Glass window, Bahamas - Winslow Homer - 1885

-- Lettre muette--

England Forest, Mai 2009

Ma chère amie,

Nous y voila à présent combien de temps s'est-il écoulé ? 1 an ? 10 ans ? une vie ? une éternité ou 1 seconde à peine ? dites le moi ! [...]

Je suis là, assis sur la jetée, j'attends que le jour se lève. Le vent frais du matin fouette mon visage d'embruns légers. L'air iodé, le goût du sel sur mes lèvres, la mer, et je vous imagine, vous êtes là quelque part de l'autre coté de cet océan que j'embrasse du regard. Je pense à vous, je vous vois presque, lisant et relisant ces mots en mâchouillant les branches de vos lunettes rouges (oui celle là même que j'avais essayé un jour), je vois votre sourire.
Je pense à vous, je ne vous ai pas oublié. Comment le pourrai-je ?

Vous m'appeliez un peu plus tôt dans votre lettre "mon cher ami", voila bien longtemps que l'on ne m'avait pas nommer ainsi, et il me semble encore que étiez la seul à employer ces mots à mon égard à l'époque. Dans une autre vie qui a durée une éternité ou une seconde à peine, je ne sais plus. [...]

Alors de quoi pourrai-je vous parler ? Je pourrai vous parler du temps qu'il fait dans l'île, du radieux soleil qui s'annonce pour aujourd'hui, des arbres qui perdent doucement leur feuilles comme en automne sous vos latitudes mais sans ocres ni roux, je pourrai vous parler des températures qui baissent petit à petit, au fur et à mesure que nous entrons dans l'hiver austral. Non.
Et si je vous parlait des gens ? vous dire comment ils sont, ce qu'ils m'inspirent.
Non. 
Alors je pourrais vous parler du contexte socio-politique, vous parler de la signature d'accord sur la baisse de prix, l'augmentation des salaires, de ces états généraux d'outre-mers qui n'ont pas encore trouvés son public, et se présentent d'ores et déjà comme un succès mitigé.
 Non.
Je ne vous parlerai pas de tous ça. De tous ça vous pouvez en avoir écho dans les médias. Non. Je vous parlerai bien de moi mais j'aurais peur de vous ennuyer [...] mais je prends le risque, puisque vous insistez.
Le soleil est déjà levé et commence juste, sa course au firmament. je regarde l'horizon et mes pensées s'envolent (vers vous, attrapez-les !).

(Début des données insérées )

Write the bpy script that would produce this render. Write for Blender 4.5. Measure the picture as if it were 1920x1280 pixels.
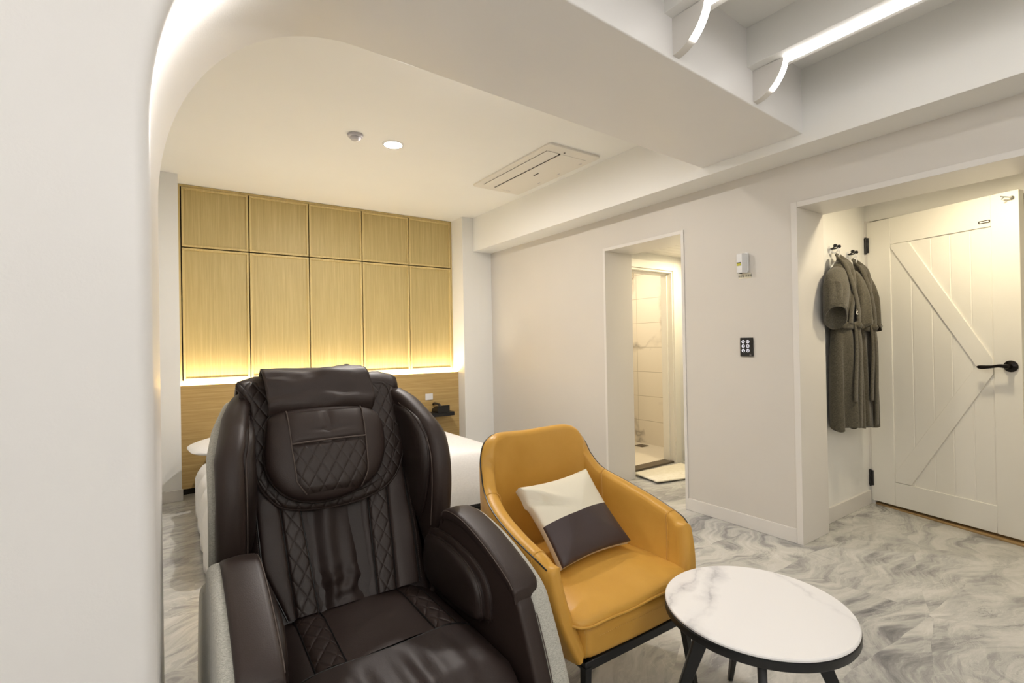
import bpy, bmesh, math, random
from mathutils import Vector, Matrix, noise
random.seed(7)
for _o in list(bpy.data.objects): bpy.data.objects.remove(_o)
S = bpy.context.scene
COL = S.collection
PI = math.pi

# ------------------------------------------------------------------ camera
cam_d = bpy.data.cameras.new('camera'); cam = bpy.data.objects.new('camera', cam_d); COL.objects.link(cam)
cam_d.sensor_width = 36.0; cam_d.lens = 925.47 / 1920 * 36; cam_d.clip_start = 0.02; cam_d.clip_end = 60
_f = 925.4729
_y = Vector((322 - 960, 656 - 640, _f)).normalized()
_x = Vector((2302 - 960, 621 - 640, _f)).normalized(); _x = (_x - _y * _x.dot(_y)).normalized()
_z = _x.cross(_y)
R = Matrix(((_x[0], -_x[1], -_x[2]), (_y[0], -_y[1], -_y[2]), (_z[0], -_z[1], -_z[2])))
cam.matrix_world = Matrix.Translation((0, 0, 1.27)) @ R.to_4x4()
S.camera = cam

# ------------------------------------------------------------------ world, exposure
w = bpy.data.worlds.new('World'); S.world = w; w.use_nodes = True
w.node_tree.nodes['Background'].inputs[0].default_value = (1.0, 0.93, 0.82, 1)
w.node_tree.nodes['Background'].inputs[1].default_value = 0.02
S.view_settings.view_transform = 'Standard'; S.view_settings.look = 'None'
S.view_settings.gamma = 1.0; S.view_settings.use_curve_mapping = False
S.view_settings.exposure = 0.45
# light levels of the lamps built further down
LED_STRIP = 4.9; LED_COL = (1.0, 0.97, 0.945)
HEAD_STRIP = 56.0; HEAD_COL = (1.0, 0.92, 0.74)
DOWN_W = 29.0; DOWN_COL = (1.0, 0.94, 0.89)
NICHE_W = 8.0; NICHE_COL = (1.0, 0.85, 0.58)
HALL_W = 8.5; HALL_COL = (1.0, 0.84, 0.55)
BATH_W = 7.0; BATH_COL = (1.0, 0.88, 0.70)
OPAL_FILL = 12.0; OPAL_FILL_COL = (1.0, 0.97, 0.95)

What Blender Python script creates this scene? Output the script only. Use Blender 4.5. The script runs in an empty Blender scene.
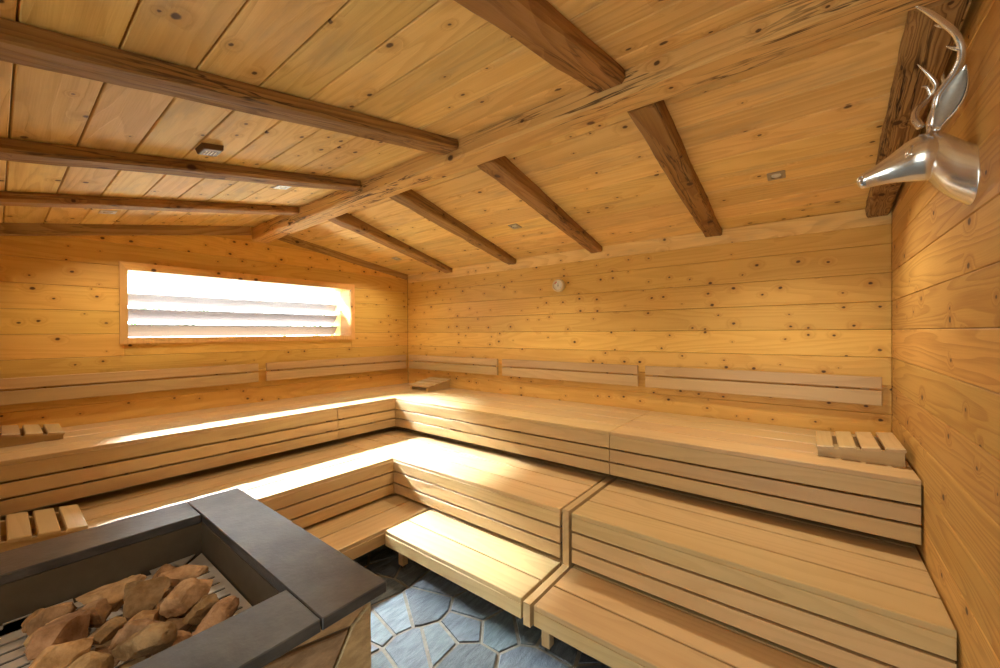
import bpy, bmesh, math, random
from mathutils import Vector, Matrix, noise as mnoise

sc = bpy.context.scene
COL = sc.collection

# ------------------------------------------------------------------ camera
EYE = Vector((4.487, -3.6, 1.64))
YAW, PITCH, ROLL = [math.radians(a) for a in (-38.1664, -0.2339, -0.3129)]
F = Vector((math.sin(YAW), math.cos(YAW), 0)); R = Vector((math.cos(YAW), -math.sin(YAW), 0)); U = Vector((0, 0, 1))
F, U = F * math.cos(PITCH) + U * math.sin(PITCH), U * math.cos(PITCH) - F * math.sin(PITCH)
R, U = R * math.cos(ROLL) + U * math.sin(ROLL), U * math.cos(ROLL) - R * math.sin(ROLL)
cam_data = bpy.data.cameras.new('camera')
cam_data.sensor_width = 36; cam_data.sensor_fit = 'HORIZONTAL'; cam_data.lens = 396.685 / 1000 * 36
cam_data.clip_start = 0.02; cam_data.clip_end = 200
cam = bpy.data.objects.new('camera', cam_data); COL.objects.link(cam)
M4 = Matrix((R, U, -F)).transposed().to_4x4(); M4.translation = EYE
cam.matrix_world = M4
sc.camera = cam

# ------------------------------------------------------------------ light and exposure
sc.view_settings.view_transform = 'Standard'; sc.view_settings.look = 'None'
sc.view_settings.gamma = 1; sc.view_settings.use_curve_mapping = False
sc.view_settings.exposure = 0.7
sc.cycles.use_denoising = True
sc.cycles.max_bounces = 14; sc.cycles.diffuse_bounces = 9; sc.cycles.glossy_bounces = 4
sc.cycles.transparent_max_bounces = 12
sc.cycles.sample_clamp_indirect = 12.0
SKY, SUN, LAMP = 10.0, 440.0, 3.4
world = bpy.data.worlds.new('sky'); sc.world = world; world.use_nodes = True
wn = world.node_tree; wn.nodes.clear()
w_out = wn.nodes.new('ShaderNodeOutputWorld'); w_bg = wn.nodes.new('ShaderNodeBackground')
w_tc = wn.nodes.new('ShaderNodeTexCoord'); w_sep = wn.nodes.new('ShaderNodeSeparateXYZ')
w_ramp = wn.nodes.new('ShaderNodeValToRGB'); w_map = wn.nodes.new('ShaderNodeMapRange')
w_map.inputs[1].default_value = -1; w_map.inputs[2].default_value = 1
e = w_ramp.color_ramp.elements
e[0].position = 0.0; e[0].color = (0.75, 0.75, 0.70, 1)
e[1].position = 1.0; e[1].color = (0.55, 0.72, 1.0, 1)
for p_, c_ in ((0.47, (0.85, 0.86, 0.80, 1)), (0.53, (0.88, 0.95, 1.0, 1)), (0.75, (0.70, 0.85, 1.0, 1))):
    q_ = e.new(p_); q_.color = c_
wn.links.new(w_tc.outputs['Generated'], w_sep.inputs[0]); wn.links.new(w_sep.outputs[2], w_map.inputs[0])
wn.links.new(w_map.outputs[0], w_ramp.inputs[0]); wn.links.new(w_ramp.outputs[0], w_bg.inputs[0])
w_bg.inputs[1].default_value = SKY
wn.links.new(w_bg.outputs[0], w_out.inputs[0])

sun_data = bpy.data.lights.new('sun', 'SUN'); sun_data.energy = SUN; sun_data.angle = math.radians(37)
sun_data.color = (0.82, 0.91, 1.0)
sun = bpy.data.objects.new('sun', sun_data); COL.objects.link(sun)
SUN_DIR = Vector((1.0, 0.10, -1.00)).normalized()
sun.rotation_euler = SUN_DIR.to_track_quat('-Z', 'Y').to_euler()
portal_data = bpy.data.lights.new('window_portal', 'AREA'); portal_data.shape = 'RECTANGLE'
portal_data.size = 2.2; portal_data.size_y = 0.66; portal_data.cycles.is_portal = True
portal = bpy.data.objects.new('window_portal', portal_data); COL.objects.link(portal)
portal.location = (-0.40, -1.885, 1.89); portal.rotation_euler = (math.pi / 2, 0, -math.pi / 2)
portal2_data = bpy.data.lights.new('door_portal', 'AREA'); portal2_data.shape = 'RECTANGLE'
portal2_data.size = 1.06; portal2_data.size_y = 2.05; portal2_data.cycles.is_portal = True
portal2 = bpy.data.objects.new('door_portal', portal2_data); COL.objects.link(portal2)
portal2.location = (4.14, -5.15, 1.03); portal2.rotation_euler = (math.pi / 2, 0, 0)

# ------------------------------------------------------------------ helpers
rng = random.Random(7)

def tag(o, label=None, cat=None, group=None, kind=None):
    if label: o['label'] = label
    if cat: o['category'] = cat
    if group: o['group'] = group
    if kind: o['kind'] = kind
    return o

def empty(name, loc=(0, 0, 0), rz=0.0):
    o = bpy.data.objects.new(name, None); COL.objects.link(o)
    o.empty_display_size = 0.05; o.location = loc; o.rotation_euler = (0, 0, rz)
    return o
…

J'étais revenu dans l'île pour trouver la paix, un peu de répit. Aujourd'hui, je me demande ce que je fais ici. Je ne sert à rien, ni à personne. Je suis inutile. J'erre dans St Denis comme une âme en peine et la vérité : Je ne fais rien de mes journées. J'ai perdu mes illusions.
Stefan Zweig a dit un jour : "
Ce n'est que quand on n'est pas inutile que l'existence prend un sens", c'est plutôt ironique quand on sait qu'il s'est suicidé dans la fleur de l'âge. Mais paradoxalement je ne le comprends que trop bien. [...]

Alors pour tuer le temps (puisqu'il faut bien tuer quelque chose avant moi-même) je marche, je lis beaucoup et je rêve comme toujours. Et cependant je perds quelque chose que je peux pas encore définir. Ce que je sais, c'est qu'hier soir encore, m'en allant me coucher, je me suis apperçu dans le grand miroir de l'entrée... et j'ai particulièrement détesté l'individu que j'y ai vu. Il y a une forme de fatalité là dedans. Une acceptation sourde de l'aliénation de l'esprit et du corps. Mais une partie de moi appel à la révolte. Cette même révolte qui me poussa à tout quitter il y a quoi... un éternité ou 1 seconde a peine, je ne sais plus vraiment.

En résumé, de révolutions en révolutions, nous demeurons insensiblement les mêmes, pris au piège dans les prisons que nous fabriquons nous-même. On peut s'évader parfois, jamais pendant tres logntemps, mais on y revient toujours. Et pourtant il existera toujours cette flamme à l'intérieur, une partie de nous, qui n'acceptera jamais cette condition, appelons ça l'instinct, (pourquoi pas). Cette flamme ne s'éteint que lorsque l'on meurt et c'est pour ça que je suis là ce matin sur le bord de la jetée, j'ai décidé de tuer celui que j'ai vu hier dans le miroir. Je ne sais pas combien de temps ça va prendre, sans doute le temps compris entre une éternité et 1 seconde. qui sait ? [...]

Pendant que j'écris, le soleil monte bien haut, il faut déjà chaud, et les reflets sur l'océan m'aveuglent. Le goût de sel sur mes lèvres, mes larmes, c'est l'heure de la révolte. Il doit être 9h00 passé... d'une éternité ou d'une seconde à peine.